Some women who are older have children already and are not interested in starting another family. You’re going to find older women in both groups – those that do want kids (or more kids), and those that don’t.
Depending upon age, an older woman may no longer be able to have children. Younger women, especially those who are significantly younger than you, can be lots of fun, and they certainly can be attractive.
But younger women may or may not have the maturity that you’d like to see in someone you want to be in a committed relationship with. Very young women, or younger women who are new to dating after a long-term relationship, might just be looking for fun right now.
That’s great, but if you’re looking for a possible real relationship, someone who’s just looking for a roll in the hay or a fun night out doing shots might not be your best bet. There are young women out there who possess maturity and are very well developed emotionally.
Another caution where younger women are concerned is that they may just be looking for a sugar daddy. Of course, this could happen with older women, too. Sometimes young women are attracted to older men because they are established professionally and are more financially stable than men in their age group.
Unfortunately, they might be looking for a stable, nice guy to foot the bill for continuing education or just a lot of clothes and a nice house.
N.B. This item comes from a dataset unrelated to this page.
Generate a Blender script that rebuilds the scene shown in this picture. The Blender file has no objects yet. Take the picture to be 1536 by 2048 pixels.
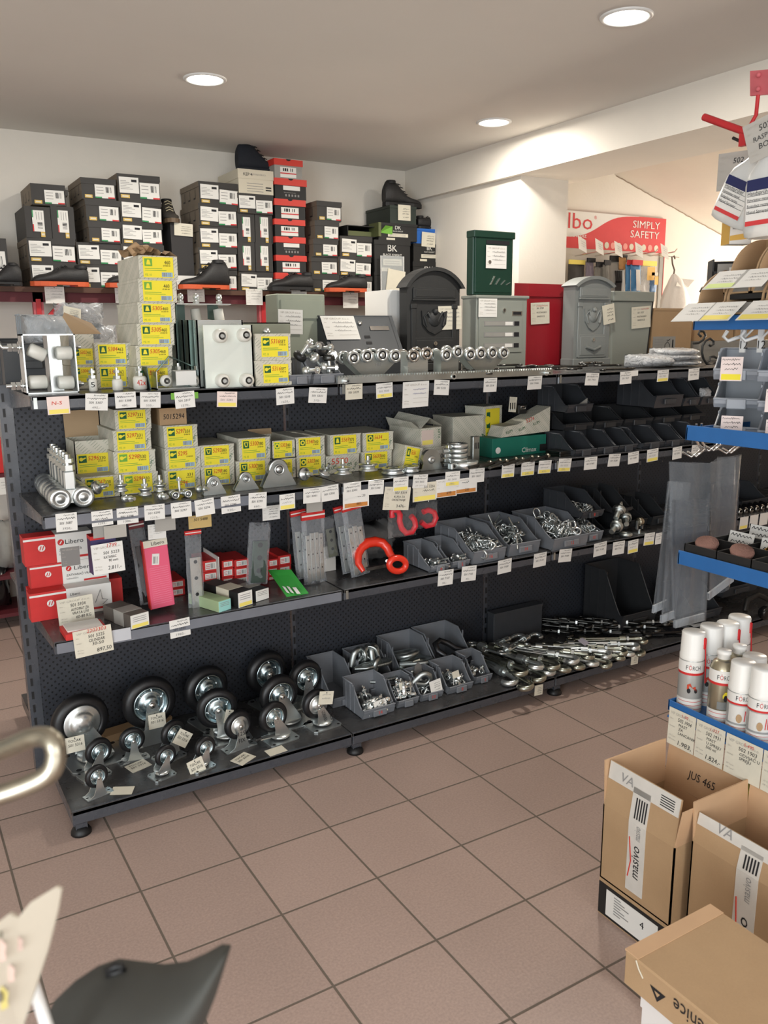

Be sure you get to know any younger date very, very well, before you commit to her. Gold digging is a common practice in some circles.
Just remember that you’ll meet great, stable, healthy (both physically and emotionally), beautiful women in their twenties, thirties, forties, fifties and beyond. If you’re happy being with them, and you share common interests and goals, then go for it.
But you’ll also meet gold-diggers and women who want someone to take care of them financially and otherwise – they come in all ages as well. As with any dating situation, know what you want, and what you don’t.